Write out the listing exactly as it is given.

__Information given__.

:::::

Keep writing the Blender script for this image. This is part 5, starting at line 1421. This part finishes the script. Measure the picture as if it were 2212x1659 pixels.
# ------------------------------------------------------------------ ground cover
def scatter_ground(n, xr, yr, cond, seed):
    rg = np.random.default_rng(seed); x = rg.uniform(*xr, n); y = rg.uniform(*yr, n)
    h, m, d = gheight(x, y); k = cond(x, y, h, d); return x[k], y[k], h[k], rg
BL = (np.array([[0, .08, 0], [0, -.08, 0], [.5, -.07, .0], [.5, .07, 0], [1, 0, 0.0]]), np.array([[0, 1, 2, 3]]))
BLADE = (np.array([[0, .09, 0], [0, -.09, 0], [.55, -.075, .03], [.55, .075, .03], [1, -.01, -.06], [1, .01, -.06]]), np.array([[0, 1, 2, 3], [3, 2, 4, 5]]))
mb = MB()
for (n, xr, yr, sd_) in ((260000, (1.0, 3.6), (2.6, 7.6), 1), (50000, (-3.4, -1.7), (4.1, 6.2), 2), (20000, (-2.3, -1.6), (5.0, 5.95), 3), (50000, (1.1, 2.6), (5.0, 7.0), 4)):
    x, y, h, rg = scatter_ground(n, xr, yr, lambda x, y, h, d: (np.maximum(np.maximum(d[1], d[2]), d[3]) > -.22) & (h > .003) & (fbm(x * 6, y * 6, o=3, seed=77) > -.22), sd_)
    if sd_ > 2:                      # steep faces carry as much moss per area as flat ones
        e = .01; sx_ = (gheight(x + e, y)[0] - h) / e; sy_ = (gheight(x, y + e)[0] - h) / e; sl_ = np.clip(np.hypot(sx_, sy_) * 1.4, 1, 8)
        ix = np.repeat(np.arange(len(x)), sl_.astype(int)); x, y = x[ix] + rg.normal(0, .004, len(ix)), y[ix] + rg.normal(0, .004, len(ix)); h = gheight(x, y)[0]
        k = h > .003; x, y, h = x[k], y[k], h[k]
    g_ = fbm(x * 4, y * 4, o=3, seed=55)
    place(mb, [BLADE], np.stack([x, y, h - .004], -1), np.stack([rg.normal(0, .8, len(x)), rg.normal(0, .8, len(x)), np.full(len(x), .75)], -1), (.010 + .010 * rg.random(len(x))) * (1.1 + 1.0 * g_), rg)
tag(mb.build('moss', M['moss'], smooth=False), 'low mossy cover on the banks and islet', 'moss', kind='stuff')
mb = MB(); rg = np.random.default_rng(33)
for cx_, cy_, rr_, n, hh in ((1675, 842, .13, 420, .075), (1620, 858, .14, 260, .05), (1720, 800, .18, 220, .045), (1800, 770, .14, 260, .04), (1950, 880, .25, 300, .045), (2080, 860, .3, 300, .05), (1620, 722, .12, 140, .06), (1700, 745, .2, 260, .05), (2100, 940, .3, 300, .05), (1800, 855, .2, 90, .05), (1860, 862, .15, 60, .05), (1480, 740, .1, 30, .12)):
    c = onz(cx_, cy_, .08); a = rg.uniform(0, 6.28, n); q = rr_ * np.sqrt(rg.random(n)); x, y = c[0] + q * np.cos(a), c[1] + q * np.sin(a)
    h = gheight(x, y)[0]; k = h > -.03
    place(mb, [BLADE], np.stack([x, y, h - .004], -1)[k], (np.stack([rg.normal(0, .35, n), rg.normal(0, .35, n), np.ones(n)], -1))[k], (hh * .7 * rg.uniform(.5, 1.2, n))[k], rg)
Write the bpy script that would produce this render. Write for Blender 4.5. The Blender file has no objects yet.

:::::

__Correct result__.
Keep writing the Blender script for this image. This is part 5, starting at line 1421. This part finishes the script. Measure the picture as if it were 2212x1659 pixels.
# ------------------------------------------------------------------ ground cover
def scatter_ground(n, xr, yr, cond, seed):
    rg = np.random.default_rng(seed); x = rg.uniform(*xr, n); y = rg.uniform(*yr, n)
    h, m, d = gheight(x, y); k = cond(x, y, h, d); return x[k], y[k], h[k], rg
BL = (np.array([[0, .08, 0], [0, -.08, 0], [.5, -.07, .0], [.5, .07, 0], [1, 0, 0.0]]), np.array([[0, 1, 2, 3]]))
BLADE = (np.array([[0, .09, 0], [0, -.09, 0], [.55, -.075, .03], [.55, .075, .03], [1, -.01, -.06], [1, .01, -.06]]), np.array([[0, 1, 2, 3], [3, 2, 4, 5]]))
mb = MB()
for (n, xr, yr, sd_) in ((260000, (1.0, 3.6), (2.6, 7.6), 1), (50000, (-3.4, -1.7), (4.1, 6.2), 2), (20000, (-2.3, -1.6), (5.0, 5.95), 3), (50000, (1.1, 2.6), (5.0, 7.0), 4)):
    x, y, h, rg = scatter_ground(n, xr, yr, lambda x, y, h, d: (np.maximum(np.maximum(d[1], d[2]), d[3]) > -.22) & (h > .003) & (fbm(x * 6, y * 6, o=3, seed=77) > -.22), sd_)
    if sd_ > 2:                      # steep faces carry as much moss per area as flat ones
        e = .01; sx_ = (gheight(x + e, y)[0] - h) / e; sy_ = (gheight(x, y + e)[0] - h) / e; sl_ = np.clip(np.hypot(sx_, sy_) * 1.4, 1, 8)
        ix = np.repeat(np.arange(len(x)), sl_.astype(int)); x, y = x[ix] + rg.normal(0, .004, len(ix)), y[ix] + rg.normal(0, .004, len(ix)); h = gheight(x, y)[0]
        k = h > .003; x, y, h = x[k], y[k], h[k]
    g_ = fbm(x * 4, y * 4, o=3, seed=55)
    place(mb, [BLADE], np.stack([x, y, h - .004], -1), np.stack([rg.normal(0, .8, len(x)), rg.normal(0, .8, len(x)), np.full(len(x), .75)], -1), (.010 + .010 * rg.random(len(x))) * (1.1 + 1.0 * g_), rg)
tag(mb.build('moss', M['moss'], smooth=False), 'low mossy cover on the banks and islet', 'moss', kind='stuff')
mb = MB(); rg = np.random.default_rng(33)
for cx_, cy_, rr_, n, hh in ((1675, 842, .13, 420, .075), (1620, 858, .14, 260, .05), (1720, 800, .18, 220, .045), (1800, 770, .14, 260, .04), (1950, 880, .25, 300, .045), (2080, 860, .3, 300, .05), (1620, 722, .12, 140, .06), (1700, 745, .2, 260, .05), (2100, 940, .3, 300, .05), (1800, 855, .2, 90, .05), (1860, 862, .15, 60, .05), (1480, 740, .1, 30, .12)):
    c = onz(cx_, cy_, .08); a = rg.uniform(0, 6.28, n); q = rr_ * np.sqrt(rg.random(n)); x, y = c[0] + q * np.cos(a), c[1] + q * np.sin(a)
    h = gheight(x, y)[0]; k = h > -.03
    place(mb, [BLADE], np.stack([x, y, h - .004], -1)[k], (np.stack([rg.normal(0, .35, n), rg.normal(0, .35, n), np.ones(n)], -1))[k], (hh * .7 * rg.uniform(.5, 1.2, n))[k], rg)
Write the bpy script that would produce this render. Write for Blender 4.5. The Blender file has no objects yet.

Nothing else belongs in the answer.